The Seminar will explore how the Holocaust created, changed, and destroyed places with particular meanings to those who inhabited them. Drawing on a range of primary sources and secondary literature, seminar participants will examine a number of Holocaust landscapes (forest, ghetto, rail, camp, attic, road) in order to reveal how perpetrators made and remade the European landscape, how victims experienced (and reshaped) these landscapes, what bystanders witnessed there, and these sites’ postwar histories of commemoration and erasure. Participants will also learn how to incorporate various kinds of geographical visualization into their own teaching about the Holocaust, including how to use historical maps in teaching and research, how to make simple maps, and how to use digital media to convey the geographic and spatio-temporal dimensions of the Holocaust to students and other audiences. The Seminar will include hands-on learning, with participants engaged in working with Holocaust-era documents to visualize this profoundly geographical event.

Dr. Tim Cole is Senior Lecturer in Social History at Bristol University in the United Kingdom. His two most recent volumes are Traces of the Holocaust. Journeying in and out of the Ghettos (2011) and Holocaust City: The Making of a Jewish Ghetto (2003). His Holocaust research includes the implementation of the Holocaust in Hungary, particularly the spatiality of ghettoization and questions of gender and the Holocaust, and contemporary representations of the Holocaust, especially within memorial and museum space. During 1999-2000, he was the Pearl Resnick Postdoctoral Fellow at the Center, where he conducted research on “Ghettoization and the Hungarian Holocaust.”

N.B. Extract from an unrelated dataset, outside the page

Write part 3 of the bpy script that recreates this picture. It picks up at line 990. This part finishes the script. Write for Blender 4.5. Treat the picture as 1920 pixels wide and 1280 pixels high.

Dr. Anne Kelly Knowles is Associate Professor of Geography at Middlebury College in Vermont. She is a leader in the development of historical GIS, the use of geographic information systems in historical research and teaching, as reflected in her volumes Placing History: How Maps, Spatial Data, and GIS Are Changing Historical Scholarship (2008) and Past Time, Past Place: GIS for History (2002). She and Alberto Giordano are the Principal Investigators on the National Science Foundation grant that has chiefly supported the Holocaust Historical GIS Project, which led to this seminar. Her current book project, Mastering Iron: The Struggle to Modernize an American Industry, focuses on the relationship between labor, technology, and the geographic circumstances of production. Anne’s research has been supported by fellowships from the National Endowment for the Humanities and the American Council of Learned Societies.

Candidates must be faculty members of accredited, baccalaureate-awarding institutions in North America. Applications must include a curriculum vitae, a short statement of the candidate's specific interest in and need to attend the Seminar, and a supporting letter from a departmental chair or dean detailing the Holocaust-related courses that the candidate is teaching or planning and the support that the university is providing for Holocaust studies at the institution. Applicants who have already taught courses on the Holocaust should include syllabi.

Admission will be decided without regard to the age, gender, race, creed, or national origin of the candidate. A maximum of 20 applicants will be accepted. For non-local participants, the Center will defray the cost of (1) direct travel to and from the participant’s home institution and Washington, DC, and (2) lodging for the duration of the Seminar. Incidentals, meals, and book expenses must be defrayed by the candidates or their respective institutions. All participants must attend the entire Seminar.

Applications must be postmarked or received in electronic form no later than Monday, October 31, 2011 and sent to:

University Programs
Center for Advanced Holocaust Studies
United States Holocaust Memorial Museum
100 Raoul Wallenberg Place, SW
Washington, DC 20024-2150
Fax: (202) 479-9726
Email: university_programs@ushmm.org

For questions, contact Dr. Dieter Kuntz at 202-314-1779 or dkuntz@ushmm.org. Successful applicants will receive notification by Monday, November 21, 2011.

This Seminar is endowed by Edward and David Hess in memory of their parents, Jack and Anita Hess, who believed passionately in the power of education to overcome racial and religious prejudice.